* Task requirements:
What follows is a block of records; restate each one word for word.

* Exercise material:
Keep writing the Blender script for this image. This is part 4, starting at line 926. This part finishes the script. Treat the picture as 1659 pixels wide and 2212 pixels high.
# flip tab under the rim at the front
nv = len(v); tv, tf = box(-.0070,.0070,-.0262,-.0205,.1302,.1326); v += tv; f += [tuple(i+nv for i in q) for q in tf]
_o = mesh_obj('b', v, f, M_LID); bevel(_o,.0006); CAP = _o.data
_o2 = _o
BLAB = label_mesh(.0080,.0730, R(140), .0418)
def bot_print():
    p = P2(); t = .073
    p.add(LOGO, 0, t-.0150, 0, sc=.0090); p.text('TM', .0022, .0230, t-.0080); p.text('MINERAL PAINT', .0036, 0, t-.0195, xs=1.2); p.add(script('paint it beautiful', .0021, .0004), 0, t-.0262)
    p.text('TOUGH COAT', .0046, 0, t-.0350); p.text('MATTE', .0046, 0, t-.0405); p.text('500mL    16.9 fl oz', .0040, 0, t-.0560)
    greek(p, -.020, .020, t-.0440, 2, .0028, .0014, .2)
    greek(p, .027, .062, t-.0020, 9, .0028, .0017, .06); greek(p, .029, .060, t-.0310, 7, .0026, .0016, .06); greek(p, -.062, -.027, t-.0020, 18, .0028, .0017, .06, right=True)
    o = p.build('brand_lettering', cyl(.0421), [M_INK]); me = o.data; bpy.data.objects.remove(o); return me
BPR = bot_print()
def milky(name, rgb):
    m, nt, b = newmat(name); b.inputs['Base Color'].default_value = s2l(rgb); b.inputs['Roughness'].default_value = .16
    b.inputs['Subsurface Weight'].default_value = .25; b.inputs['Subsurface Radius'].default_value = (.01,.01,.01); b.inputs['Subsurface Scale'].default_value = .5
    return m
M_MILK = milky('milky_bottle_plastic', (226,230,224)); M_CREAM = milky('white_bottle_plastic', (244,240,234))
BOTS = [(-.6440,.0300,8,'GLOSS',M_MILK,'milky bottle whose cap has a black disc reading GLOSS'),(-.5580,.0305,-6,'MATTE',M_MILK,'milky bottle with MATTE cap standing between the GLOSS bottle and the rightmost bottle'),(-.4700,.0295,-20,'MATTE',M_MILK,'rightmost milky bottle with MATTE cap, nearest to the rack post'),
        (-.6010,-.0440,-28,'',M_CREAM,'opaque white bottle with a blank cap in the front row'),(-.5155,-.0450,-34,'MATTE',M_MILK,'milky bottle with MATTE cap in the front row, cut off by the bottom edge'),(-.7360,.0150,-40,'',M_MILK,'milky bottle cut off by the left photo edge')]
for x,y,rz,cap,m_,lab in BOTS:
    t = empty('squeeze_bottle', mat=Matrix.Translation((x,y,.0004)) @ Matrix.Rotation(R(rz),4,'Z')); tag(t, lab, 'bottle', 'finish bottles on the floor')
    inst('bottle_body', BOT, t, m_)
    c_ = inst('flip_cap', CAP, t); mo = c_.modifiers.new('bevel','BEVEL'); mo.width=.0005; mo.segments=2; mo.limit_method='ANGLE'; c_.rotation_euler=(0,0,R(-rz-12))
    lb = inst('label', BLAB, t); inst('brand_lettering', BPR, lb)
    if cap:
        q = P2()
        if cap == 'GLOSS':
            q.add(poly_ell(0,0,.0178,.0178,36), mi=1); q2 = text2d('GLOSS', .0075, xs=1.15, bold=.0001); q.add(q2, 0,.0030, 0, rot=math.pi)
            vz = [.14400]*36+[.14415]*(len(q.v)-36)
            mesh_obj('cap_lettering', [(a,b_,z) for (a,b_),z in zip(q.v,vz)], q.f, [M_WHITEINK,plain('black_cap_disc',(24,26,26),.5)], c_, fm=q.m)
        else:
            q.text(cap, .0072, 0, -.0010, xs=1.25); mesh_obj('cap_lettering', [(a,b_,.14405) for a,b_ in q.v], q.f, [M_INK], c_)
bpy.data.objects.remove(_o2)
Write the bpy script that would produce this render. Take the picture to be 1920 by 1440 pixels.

* Response:
Keep writing the Blender script for this image. This is part 4, starting at line 926. This part finishes the script. Treat the picture as 1659 pixels wide and 2212 pixels high.
# flip tab under the rim at the front
nv = len(v); tv, tf = box(-.0070,.0070,-.0262,-.0205,.1302,.1326); v += tv; f += [tuple(i+nv for i in q) for q in tf]
_o = mesh_obj('b', v, f, M_LID); bevel(_o,.0006); CAP = _o.data
_o2 = _o
BLAB = label_mesh(.0080,.0730, R(140), .0418)
def bot_print():
    p = P2(); t = .073
    p.add(LOGO, 0, t-.0150, 0, sc=.0090); p.text('TM', .0022, .0230, t-.0080); p.text('MINERAL PAINT', .0036, 0, t-.0195, xs=1.2); p.add(script('paint it beautiful', .0021, .0004), 0, t-.0262)
    p.text('TOUGH COAT', .0046, 0, t-.0350); p.text('MATTE', .0046, 0, t-.0405); p.text('500mL    16.9 fl oz', .0040, 0, t-.0560)
    greek(p, -.020, .020, t-.0440, 2, .0028, .0014, .2)
    greek(p, .027, .062, t-.0020, 9, .0028, .0017, .06); greek(p, .029, .060, t-.0310, 7, .0026, .0016, .06); greek(p, -.062, -.027, t-.0020, 18, .0028, .0017, .06, right=True)
    o = p.build('brand_lettering', cyl(.0421), [M_INK]); me = o.data; bpy.data.objects.remove(o); return me
BPR = bot_print()
def milky(name, rgb):
    m, nt, b = newmat(name); b.inputs['Base Color'].default_value = s2l(rgb); b.inputs['Roughness'].default_value = .16
    b.inputs['Subsurface Weight'].default_value = .25; b.inputs['Subsurface Radius'].default_value = (.01,.01,.01); b.inputs['Subsurface Scale'].default_value = .5
    return m
M_MILK = milky('milky_bottle_plastic', (226,230,224)); M_CREAM = milky('white_bottle_plastic', (244,240,234))
BOTS = [(-.6440,.0300,8,'GLOSS',M_MILK,'milky bottle whose cap has a black disc reading GLOSS'),(-.5580,.0305,-6,'MATTE',M_MILK,'milky bottle with MATTE cap standing between the GLOSS bottle and the rightmost bottle'),(-.4700,.0295,-20,'MATTE',M_MILK,'rightmost milky bottle with MATTE cap, nearest to the rack post'),
        (-.6010,-.0440,-28,'',M_CREAM,'opaque white bottle with a blank cap in the front row'),(-.5155,-.0450,-34,'MATTE',M_MILK,'milky bottle with MATTE cap in the front row, cut off by the bottom edge'),(-.7360,.0150,-40,'',M_MILK,'milky bottle cut off by the left photo edge')]
for x,y,rz,cap,m_,lab in BOTS:
    t = empty('squeeze_bottle', mat=Matrix.Translation((x,y,.0004)) @ Matrix.Rotation(R(rz),4,'Z')); tag(t, lab, 'bottle', 'finish bottles on the floor')
    inst('bottle_body', BOT, t, m_)
    c_ = inst('flip_cap', CAP, t); mo = c_.modifiers.new('bevel','BEVEL'); mo.width=.0005; mo.segments=2; mo.limit_method='ANGLE'; c_.rotation_euler=(0,0,R(-rz-12))
    lb = inst('label', BLAB, t); inst('brand_lettering', BPR, lb)
    if cap:
        q = P2()
        if cap == 'GLOSS':
            q.add(poly_ell(0,0,.0178,.0178,36), mi=1); q2 = text2d('GLOSS', .0075, xs=1.15, bold=.0001); q.add(q2, 0,.0030, 0, rot=math.pi)
            vz = [.14400]*36+[.14415]*(len(q.v)-36)
            mesh_obj('cap_lettering', [(a,b_,z) for (a,b_),z in zip(q.v,vz)], q.f, [M_WHITEINK,plain('black_cap_disc',(24,26,26),.5)], c_, fm=q.m)
        else:
            q.text(cap, .0072, 0, -.0010, xs=1.25); mesh_obj('cap_lettering', [(a,b_,.14405) for a,b_ in q.v], q.f, [M_INK], c_)
bpy.data.objects.remove(_o2)
Write the bpy script that would produce this render. Take the picture to be 1920 by 1440 pixels.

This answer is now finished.